The American Revolution and Its Era: Maps and Charts of North America and the West Indies, 1750–1789, American Memory, Library of Congress
This site records the mapping of North America and the Caribbean from 1750 to 1789 through images of more than 500 maps. The online collection allows researchers to compare editions, styles, and techniques of mapmakers from Great Britain, France, Germany, Spain, Holland, Italy, and the United States, and to follow the development of specific maps from the manuscript sketch to the finished, printed version. Descriptive notes (100–150 words) accompany each image. The site also includes a 1500-word essay on mapmaking during the American Revolutionary era and links to 12 other sites containing related materials. Researchers can browse this site by geographic location, subject, creator, and title, and can search the site by keyword. This site is ideal for students and teachers interested in mapmaking in the 18th century and in exploring how maps illustrate early American culture.
George Washington: A National Treasure, Smithsonian National Portrait Gallery
This exhibit focuses on the Lansdowne portrait of George Washington, painted by Gilbert Stuart in 1796. Users may explore this portrait through three different filters: symbolic, biographic, or artistic. Each filter provides background information, and offers an interpretation of each element. In addition, the site contains biographical information on Washington’s life, a teacher’s guide with nine lesson plans on Washington and a chronology of his life, and a teaching section that asks students to find follow clues to locate missing parts of the portrait.
Thomas Jefferson Digital Archive, University of Virginia Library
More than 1,700 texts—correspondence, books, addresses, and a variety of public papers—written by or to Thomas Jefferson are available through the University of Virginia Library’s website. It site also includes a biography of Jefferson written in 1834, eight years after his death. The Jeffersonian Cyclopedia, published in 1900, organizes more than 9,000 quotes according to theme and other categories. A collection of 2,700 excerpts from Jefferson’s writings present his political philosophy.
Journals of the Lewis and Clark Expedition, University of Nebraska Press; Center for Great Plains Studies, UNL Libraries
This well-designed site presents the “celebrated Nebraska edition of the Lewis and Clark journals,” edited by Gary E. Moulton. The site provides the complete text of all the journals from the 1803 to 1806 expedition, as well as introductions, prefaces, and sources.

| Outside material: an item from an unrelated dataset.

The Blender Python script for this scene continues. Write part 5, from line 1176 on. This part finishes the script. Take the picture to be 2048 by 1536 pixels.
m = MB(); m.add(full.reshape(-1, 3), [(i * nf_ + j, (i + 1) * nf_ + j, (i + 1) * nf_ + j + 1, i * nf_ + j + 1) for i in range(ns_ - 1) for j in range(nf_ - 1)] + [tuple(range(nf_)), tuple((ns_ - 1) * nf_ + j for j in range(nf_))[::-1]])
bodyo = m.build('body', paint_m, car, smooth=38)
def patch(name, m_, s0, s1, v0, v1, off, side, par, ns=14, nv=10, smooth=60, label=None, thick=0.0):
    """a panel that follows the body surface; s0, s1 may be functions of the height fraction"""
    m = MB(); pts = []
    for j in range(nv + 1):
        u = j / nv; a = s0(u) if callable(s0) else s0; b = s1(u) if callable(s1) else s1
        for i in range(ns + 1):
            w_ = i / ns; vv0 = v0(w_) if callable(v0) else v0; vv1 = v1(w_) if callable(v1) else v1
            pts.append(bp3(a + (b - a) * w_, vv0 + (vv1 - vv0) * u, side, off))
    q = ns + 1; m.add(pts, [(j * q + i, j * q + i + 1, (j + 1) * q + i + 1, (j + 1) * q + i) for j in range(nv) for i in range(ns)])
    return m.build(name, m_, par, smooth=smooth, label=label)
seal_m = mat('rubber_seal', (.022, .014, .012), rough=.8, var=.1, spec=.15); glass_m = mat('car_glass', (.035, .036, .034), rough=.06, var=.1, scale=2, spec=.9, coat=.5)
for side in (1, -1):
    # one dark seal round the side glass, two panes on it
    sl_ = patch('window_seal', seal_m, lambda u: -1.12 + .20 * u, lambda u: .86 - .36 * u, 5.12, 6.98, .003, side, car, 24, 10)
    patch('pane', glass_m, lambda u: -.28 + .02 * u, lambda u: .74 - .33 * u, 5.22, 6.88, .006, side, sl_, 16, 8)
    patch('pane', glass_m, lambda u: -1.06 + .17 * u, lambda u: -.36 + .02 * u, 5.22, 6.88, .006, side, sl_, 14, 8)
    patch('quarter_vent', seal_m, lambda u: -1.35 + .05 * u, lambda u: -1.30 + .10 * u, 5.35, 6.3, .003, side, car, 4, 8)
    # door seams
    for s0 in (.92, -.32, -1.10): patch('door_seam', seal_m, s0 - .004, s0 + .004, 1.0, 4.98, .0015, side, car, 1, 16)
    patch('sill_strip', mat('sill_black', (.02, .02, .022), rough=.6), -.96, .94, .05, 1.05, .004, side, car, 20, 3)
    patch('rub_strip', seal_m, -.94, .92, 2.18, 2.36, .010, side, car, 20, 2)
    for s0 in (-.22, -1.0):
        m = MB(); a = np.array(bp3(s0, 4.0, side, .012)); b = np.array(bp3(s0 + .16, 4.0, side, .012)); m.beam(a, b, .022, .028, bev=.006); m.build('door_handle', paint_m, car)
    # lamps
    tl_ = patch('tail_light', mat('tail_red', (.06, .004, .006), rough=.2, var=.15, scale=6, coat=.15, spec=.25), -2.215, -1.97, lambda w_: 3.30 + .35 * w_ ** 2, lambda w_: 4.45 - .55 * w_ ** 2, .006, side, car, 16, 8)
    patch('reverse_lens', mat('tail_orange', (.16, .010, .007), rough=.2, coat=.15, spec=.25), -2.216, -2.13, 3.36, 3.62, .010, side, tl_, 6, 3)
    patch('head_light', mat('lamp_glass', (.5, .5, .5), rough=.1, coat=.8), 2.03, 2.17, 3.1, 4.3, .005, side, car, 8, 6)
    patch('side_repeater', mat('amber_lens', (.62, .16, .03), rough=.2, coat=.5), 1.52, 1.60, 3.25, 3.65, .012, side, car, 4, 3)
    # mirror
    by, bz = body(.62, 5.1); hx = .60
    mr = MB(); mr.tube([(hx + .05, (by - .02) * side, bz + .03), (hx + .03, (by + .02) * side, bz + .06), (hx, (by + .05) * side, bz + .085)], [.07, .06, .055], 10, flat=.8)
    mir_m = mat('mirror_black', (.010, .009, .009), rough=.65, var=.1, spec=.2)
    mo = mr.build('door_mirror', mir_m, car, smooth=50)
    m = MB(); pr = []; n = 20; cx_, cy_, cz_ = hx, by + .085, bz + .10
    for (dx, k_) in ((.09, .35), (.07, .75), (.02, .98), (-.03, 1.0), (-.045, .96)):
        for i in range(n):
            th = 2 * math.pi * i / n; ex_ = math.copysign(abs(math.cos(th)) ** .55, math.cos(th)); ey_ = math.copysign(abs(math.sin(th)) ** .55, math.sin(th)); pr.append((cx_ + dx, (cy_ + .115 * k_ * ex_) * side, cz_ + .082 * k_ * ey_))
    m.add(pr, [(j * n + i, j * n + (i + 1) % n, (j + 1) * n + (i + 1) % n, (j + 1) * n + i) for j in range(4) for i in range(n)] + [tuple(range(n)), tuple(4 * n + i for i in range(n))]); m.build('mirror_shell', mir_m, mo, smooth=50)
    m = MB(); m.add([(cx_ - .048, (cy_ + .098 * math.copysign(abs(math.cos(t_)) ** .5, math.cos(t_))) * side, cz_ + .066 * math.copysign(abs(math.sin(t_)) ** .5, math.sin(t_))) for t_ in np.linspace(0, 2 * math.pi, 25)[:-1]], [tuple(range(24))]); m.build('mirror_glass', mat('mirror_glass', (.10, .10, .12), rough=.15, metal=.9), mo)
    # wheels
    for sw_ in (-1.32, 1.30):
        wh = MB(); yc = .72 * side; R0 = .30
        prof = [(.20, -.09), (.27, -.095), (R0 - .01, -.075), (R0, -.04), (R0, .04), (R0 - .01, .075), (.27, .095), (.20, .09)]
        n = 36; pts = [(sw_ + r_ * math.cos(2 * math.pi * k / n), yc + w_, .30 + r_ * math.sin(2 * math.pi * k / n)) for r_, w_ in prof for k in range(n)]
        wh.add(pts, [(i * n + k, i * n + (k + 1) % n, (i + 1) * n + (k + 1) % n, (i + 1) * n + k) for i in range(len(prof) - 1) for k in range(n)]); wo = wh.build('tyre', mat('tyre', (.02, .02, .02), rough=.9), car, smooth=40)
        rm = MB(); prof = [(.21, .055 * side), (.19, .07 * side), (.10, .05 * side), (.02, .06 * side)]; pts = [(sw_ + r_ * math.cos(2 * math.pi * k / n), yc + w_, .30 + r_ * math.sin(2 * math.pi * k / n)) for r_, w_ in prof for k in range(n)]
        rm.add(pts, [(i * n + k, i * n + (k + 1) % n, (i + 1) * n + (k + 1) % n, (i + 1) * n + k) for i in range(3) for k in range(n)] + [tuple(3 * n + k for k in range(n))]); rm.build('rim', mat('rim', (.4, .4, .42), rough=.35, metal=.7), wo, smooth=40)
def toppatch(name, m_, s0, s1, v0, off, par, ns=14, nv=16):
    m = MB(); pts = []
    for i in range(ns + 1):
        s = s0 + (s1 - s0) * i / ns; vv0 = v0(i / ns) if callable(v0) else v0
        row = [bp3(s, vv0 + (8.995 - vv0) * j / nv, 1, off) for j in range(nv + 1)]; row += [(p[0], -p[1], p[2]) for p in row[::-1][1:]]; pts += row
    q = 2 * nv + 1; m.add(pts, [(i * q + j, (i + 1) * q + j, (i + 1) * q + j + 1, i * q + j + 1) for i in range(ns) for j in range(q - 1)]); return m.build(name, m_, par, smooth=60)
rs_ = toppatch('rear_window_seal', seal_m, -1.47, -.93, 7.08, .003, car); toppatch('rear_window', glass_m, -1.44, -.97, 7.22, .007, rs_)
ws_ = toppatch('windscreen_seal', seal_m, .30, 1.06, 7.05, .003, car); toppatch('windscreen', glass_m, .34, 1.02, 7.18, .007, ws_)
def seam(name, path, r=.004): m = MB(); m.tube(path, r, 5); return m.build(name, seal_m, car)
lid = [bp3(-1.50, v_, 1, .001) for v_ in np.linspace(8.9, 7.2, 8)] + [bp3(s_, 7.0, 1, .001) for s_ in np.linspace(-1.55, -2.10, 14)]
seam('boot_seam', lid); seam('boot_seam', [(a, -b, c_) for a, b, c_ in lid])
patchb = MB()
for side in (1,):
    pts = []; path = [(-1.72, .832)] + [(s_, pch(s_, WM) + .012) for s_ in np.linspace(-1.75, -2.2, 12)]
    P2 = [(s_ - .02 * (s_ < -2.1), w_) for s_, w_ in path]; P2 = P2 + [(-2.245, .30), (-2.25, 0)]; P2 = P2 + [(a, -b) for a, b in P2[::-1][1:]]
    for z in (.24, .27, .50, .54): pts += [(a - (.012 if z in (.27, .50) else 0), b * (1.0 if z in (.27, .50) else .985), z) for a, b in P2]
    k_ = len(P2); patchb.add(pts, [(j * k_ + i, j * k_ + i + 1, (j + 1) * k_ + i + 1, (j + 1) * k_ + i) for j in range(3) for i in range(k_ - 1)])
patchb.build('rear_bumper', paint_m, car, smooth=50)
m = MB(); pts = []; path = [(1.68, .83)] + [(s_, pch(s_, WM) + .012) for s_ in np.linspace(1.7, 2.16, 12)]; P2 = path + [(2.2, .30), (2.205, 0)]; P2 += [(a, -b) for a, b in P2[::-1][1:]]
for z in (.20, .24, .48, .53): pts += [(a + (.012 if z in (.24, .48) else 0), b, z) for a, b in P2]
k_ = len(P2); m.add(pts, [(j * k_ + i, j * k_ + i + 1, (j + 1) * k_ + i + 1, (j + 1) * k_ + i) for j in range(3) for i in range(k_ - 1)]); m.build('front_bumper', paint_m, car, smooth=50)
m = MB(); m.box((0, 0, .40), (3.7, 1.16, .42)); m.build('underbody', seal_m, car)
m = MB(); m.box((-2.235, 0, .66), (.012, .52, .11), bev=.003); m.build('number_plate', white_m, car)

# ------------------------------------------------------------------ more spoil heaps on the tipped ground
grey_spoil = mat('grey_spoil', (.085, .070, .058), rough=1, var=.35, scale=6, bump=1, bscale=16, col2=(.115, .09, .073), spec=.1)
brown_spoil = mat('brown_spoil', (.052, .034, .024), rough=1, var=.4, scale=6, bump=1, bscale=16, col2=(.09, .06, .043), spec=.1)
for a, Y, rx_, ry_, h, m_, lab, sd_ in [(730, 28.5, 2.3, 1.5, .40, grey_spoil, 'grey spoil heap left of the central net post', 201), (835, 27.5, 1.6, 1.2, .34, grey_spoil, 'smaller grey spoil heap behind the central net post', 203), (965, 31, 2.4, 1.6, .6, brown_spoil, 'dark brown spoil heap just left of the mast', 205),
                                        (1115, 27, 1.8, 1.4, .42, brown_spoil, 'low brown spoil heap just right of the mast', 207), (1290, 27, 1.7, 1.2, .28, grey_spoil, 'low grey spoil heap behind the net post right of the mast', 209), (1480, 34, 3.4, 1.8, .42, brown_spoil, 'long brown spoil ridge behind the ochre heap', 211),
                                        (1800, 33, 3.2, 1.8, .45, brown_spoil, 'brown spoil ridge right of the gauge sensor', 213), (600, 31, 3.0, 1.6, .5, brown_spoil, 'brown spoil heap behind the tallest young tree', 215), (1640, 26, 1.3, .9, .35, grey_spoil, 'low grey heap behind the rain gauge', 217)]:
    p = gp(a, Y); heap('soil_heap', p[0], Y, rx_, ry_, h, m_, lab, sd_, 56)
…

The material is searchable by keyword and phrase. The site also includes five scholarly essays, more than 46 images of pages from the journals, 26 images of people and places, 50 images of plants and animals encountered on the expedition, 12 explanatory maps, and 9 images of maps from the journals.
A Brush With History: Paintings from the National Portrait Gallery, Smithsonian
Visitors to this site can view 76 portraits of prominent Americans drawn from the Gallery’s collections. Paintings are arranged in chronological order, from the 1720s to the 1990s. Featured artists include famous 18th- and 19th-century portraitists Gilbert Stuart and John Singer Sargent, as well as more abstract 20th-century artists like Marguerite Zorath. A brief biography accompanies each portrait, along with the artist’s name (if known), the year painted, the medium, and acquisition information.
The Hartford Black History Project, Hartford Black History Project
This website presents two exhibits on black history in Hartford, Connecticut. “A Struggle from the Start” charts stages in the life of the Hartford African American community from 1638 to 1920, including slavery, black codes, free blacks, black governors, and black community institutions. A second exhibit presents approximately 80 photographs from Hartford’s African American community covering the years 1870 to the 1970s.
Archiving Early America, Don Vitale
Created by a collector of early Americana, this site presents about 50 facsimile reproductions and transcriptions of original documents, newspapers, books, autobiographies, biographies, portraits, and maps from the 18th and early 19th centuries. Documents include the Declaration of Independence, the Jay Treaty, George Washington’s journal of his trip to the Ohio Valley, published in the 1754 Maryland Gazette, and 15 contemporary obituaries of well-known figures. Portraits include 24 statesmen and 12 “notable women.” The site includes an “Early American Digital Library” from which visitors can view more than 200 digital images from early American engravings of people, places, and events (full-size images are available for purchase).
Continental Congress and the Constitutional Convention, American Memory, Library of Congress
The Continental Congress Broadside Collection (253 titles) and the Constitutional Convention Broadside Collection (21 titles) contain 274 documents relating to the work of Congress and the drafting and ratification of the Constitution. Items include extracts of the journals of Congress, resolutions, proclamations, committee reports, treaties, and early printed versions of the United States Constitution and the Declaration of Independence. The documents are presented as page images and as text, and are keyword searchable. This site is an excellent resource on the constitutional era and its popular politics.